In one sense, Abraham's intercession worked. God agreed to his request. But in another sense, it failed because the towns were destroyed anyway. The people in the towns could not meet the requirements of the intercession.
Turning to Exodus, we see a similar setup. God first establishes the covenant in Exodus 24:
Then he [Moses] took the Book of the Covenant and read it in the hearing of the people. And they said, “All that the Lord has spoken we will do, and we will be obedient.” And Moses took the blood and threw it on the people and said, “Behold the blood of the covenant that the Lord has made with you in accordance with all these words” (Exodus 24:7-8).Moses then goes up Mount Sinai for forty days and nights, and the Israelites immediately make a golden calf and worship the idol.

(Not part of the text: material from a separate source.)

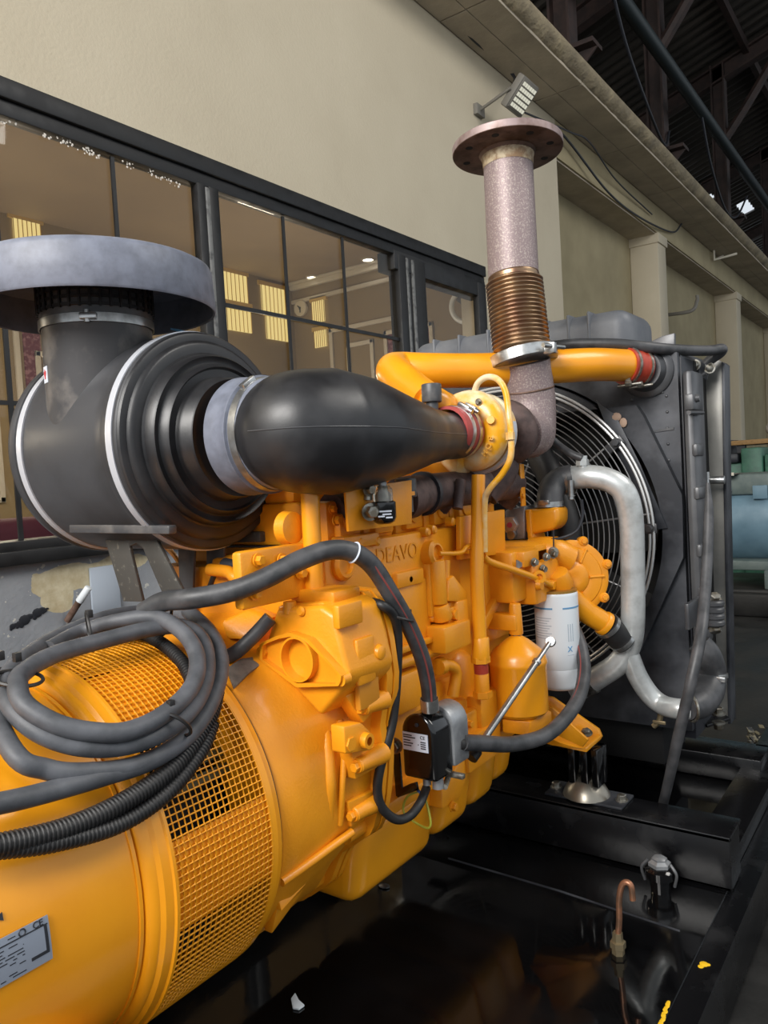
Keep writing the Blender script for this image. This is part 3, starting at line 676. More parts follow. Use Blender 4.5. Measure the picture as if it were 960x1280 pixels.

Thus we read:
And the Lord said to Moses, “Go down, for your people, whom you brought up out of the land of Egypt, have corrupted themselves. They have turned aside quickly out of the way that I commanded them. They have made for themselves a golden calf and have worshiped it and sacrificed to it and said, ‘These are your gods, O Israel, who brought you up out of the land of Egypt!’” And the Lord said to Moses, “I have seen this people, and behold, it is a stiff-necked people. Now therefore let me alone, that my wrath may burn hot against them and I may consume them, in order that I may make a great nation of you” (Exodus 32:7-10, ESV).Just as with Abraham, God informs Moses that He is about to destroy a people. And just like Abraham, Moses intercedes:
But Moses implored the Lord his God and said, “O Lord, why does your wrath burn hot against your people, whom you have brought out of the land of Egypt with great power and with a mighty hand? Why should the Egyptians say, ‘With evil intent did he bring them out, to kill them in the mountains and to consume them from the face of the earth’? Turn from your burning anger and relent from this disaster against your people. Remember Abraham, Isaac, and Israel, your servants, to whom you swore by your own self, and said to them, ‘I will multiply your offspring as the stars of heaven, and all this land that I have promised I will give to your offspring, and they shall inherit it forever.’” And the Lord relented from the disaster that he had spoken of bringing on his people (Exodus 32:11-14, ESV).The sins of Israel were, in some ways, far worse than the sins of Sodom and Gomorrah here. After all, the Cities on the Plain had never had a covenant with God; they had never agreed to be obedient to Him. Israel had agreed to that, and they had within days turned from the LORD. They had literally just seen the gods of Egypt crushed by the might of Yahweh, and fashioned their idol out of the jewelry they had looted from the broken Egyptians who begged them to leave.
But also notice here how Moses’s intercession differs from Abraham’s intercession before Sodom. Abraham appealed to the righteous, and God agreed He would not destroy the righteous along with the wicked. Moses appealed to God’s Name, which He had given to His people, before the country of Egypt. After having saved Israel with His might, would the Egyptians get the last laugh as God destroyed the people He had just "saved"? Not only that, Moses also appealed to the very covenant God had made with Abraham, and reaffirmed with Isaac and Jacob (called here by the name of Israel, which does refer to the person and not the nation). It was God’s promises that Moses presented as the basis for mercy.
Abraham’s appeal did not ultimately work because there were not even ten righteous people in the town of Sodom. Moses, by not relying upon the goodness of the people involved, actually succeeded in having God not destroy the nation of Israel because he relied not on the inherent goodness of the people of Israel (who had already proven themselves to be evil), but instead upon the promises that God had made, that He would bless the nation of Israel.